Abstract
This article deals with communicative functions of laughter and smiling in the classroom studied using a conversation analytical approach. Analysing a corpus of video-recorded French first-language lessons, we show how students sequentially organise laughter and smiling, and use them to preempt, solve or assess a problematic action. We also focus on the link between laughter and smiling in this context, showing how these resources differently index seriousness of trouble. The article highlights the fact that students adapt their interactional competences (i.e. laughter and smiles) to a specific institutional context (i.e. trouble in classroom interaction). Through laughter and smiling, students display the actions they consider appropriate or inappropriate for the classroom, and produce and monitor their institutional identities moment by moment. This is an illustration of institutional adjustment of interactional competences, since knowing how and when it is appropriate to laugh and smile in an institutional context is relevant for students not only at an educational level but also for their future integration into the workforce.
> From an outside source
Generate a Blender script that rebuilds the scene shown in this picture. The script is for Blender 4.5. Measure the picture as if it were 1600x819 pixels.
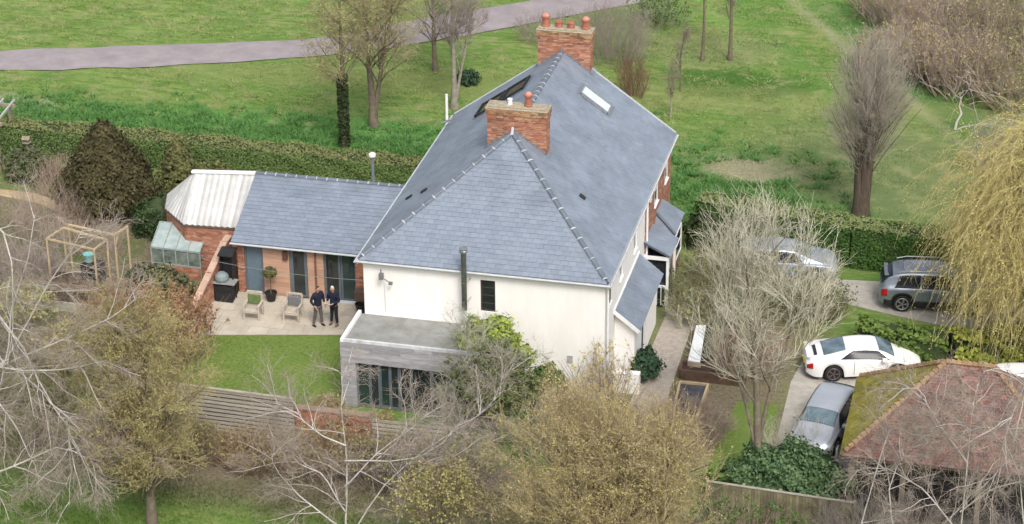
import bpy, math, random
import numpy as np
from mathutils import Vector, Matrix
# ------------------------------------------------------------------ scene, camera, light
scene = bpy.context.scene
for o in list(bpy.data.objects): bpy.data.objects.remove(o)
COL = scene.collection
R = math.radians
CAM = np.array([24.441, -76.552, 44.382]); FOC = 3711.0
YAW, PITCH, ROLL = -0.2372, 0.45764, -0.00791
_f = np.array([math.sin(YAW)*math.cos(PITCH), math.cos(YAW)*math.cos(PITCH), -math.sin(PITCH)])
_r = np.array([math.cos(YAW), -math.sin(YAW), 0.0]); _u = np.cross(_r, _f)
c_, s_ = math.cos(ROLL), math.sin(ROLL)
RT, UP = c_*_r + s_*_u, -s_*_r + c_*_u
cam = bpy.data.cameras.new('camera'); camo = bpy.data.objects.new('camera', cam); COL.objects.link(camo)
cam.sensor_width = 36; cam.lens = 36*FOC/1600; cam.clip_end = 3000; cam.clip_start = 1
camo.matrix_world = Matrix(((RT[0], UP[0], -_f[0], CAM[0]), (RT[1], UP[1], -_f[1], CAM[1]), (RT[2], UP[2], -_f[2], CAM[2]), (0, 0, 0, 1)))
scene.camera = camo
world = bpy.data.worlds.new('World'); scene.world = world; world.use_nodes = True
wn = world.node_tree.nodes; wl = world.node_tree.links
SUN_EL, SUN_AZ = 50, 150          # azimuth clockwise from +Y
sky = wn.new('ShaderNodeTexSky'); sky.sky_type = 'NISHITA'; sky.sun_disc = False
sky.sun_elevation = R(SUN_EL); sky.sun_rotation = R(SUN_AZ); sky.dust_density = 5; sky.air_density = 1.0; sky.ozone_density = 1
hs = wn.new('ShaderNodeHueSaturation'); hs.inputs['Saturation'].default_value = 0.5
wl.new(sky.outputs[0], hs.inputs['Color']); wl.new(hs.outputs[0], wn['Background'].inputs[0])
wn['Background'].inputs[1].default_value = 0.142
sl = bpy.data.lights.new('sun', 'SUN'); sl.energy = 1.15; sl.angle = R(16); sl.color = (1, .96, .9)
so = bpy.data.objects.new('sun', sl); COL.objects.link(so)
sd = Vector((math.sin(R(SUN_AZ))*math.cos(R(SUN_EL)), math.cos(R(SUN_AZ))*math.cos(R(SUN_EL)), math.sin(R(SUN_EL))))
so.rotation_euler = sd.to_track_quat('Z', 'Y').to_euler(); so.location = (0, 0, 60)
scene.view_settings.view_transform = 'Standard'; scene.view_settings.look = 'None'
scene.view_settings.exposure = 0.62; scene.view_settings.gamma = 1
scene.render.engine = 'CYCLES'; scene.render.resolution_x = 1024; scene.render.resolution_y = 524

def ray(x, y): return _f + RT*(x-800)/FOC - UP*(y-409.5)/FOC
def at(x, y, z=0.0):                      # point of the horizontal plane z seen at photo pixel x, y
    d = ray(x, y); return Vector(CAM + d*(z-CAM[2])/d[2])
def aty(x, y, Y):                         # point of the vertical plane y = Y
    d = ray(x, y); return Vector(CAM + d*(Y-CAM[1])/d[1])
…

This study also offers pedagogical outputs for teachers’ practice, since it helps them to better understand the interactional functions of students’ laughter/smiles and how students thus manage troubles in learning settings.
Acknowledgements
This study is part of the Sinergia research project Interactional Competences in Institutional Practices: Young People between School and the Workplace (IC-You) funded by the Swiss National Science Foundation (FNS grant no. CRSII1_136291/1). We would hereby like to thank the Faculté des lettres et sciences humaines (University of Neuchâtel) and the University of Fribourg for their financial support. And many thanks to Elisabeth Lyman for her careful reading.
Notes
1. We consider laughter and smiling as close but different phenomena: although it seems difficult to laugh without smiling, one can smile without laughing, as in some excerpts we analyse here.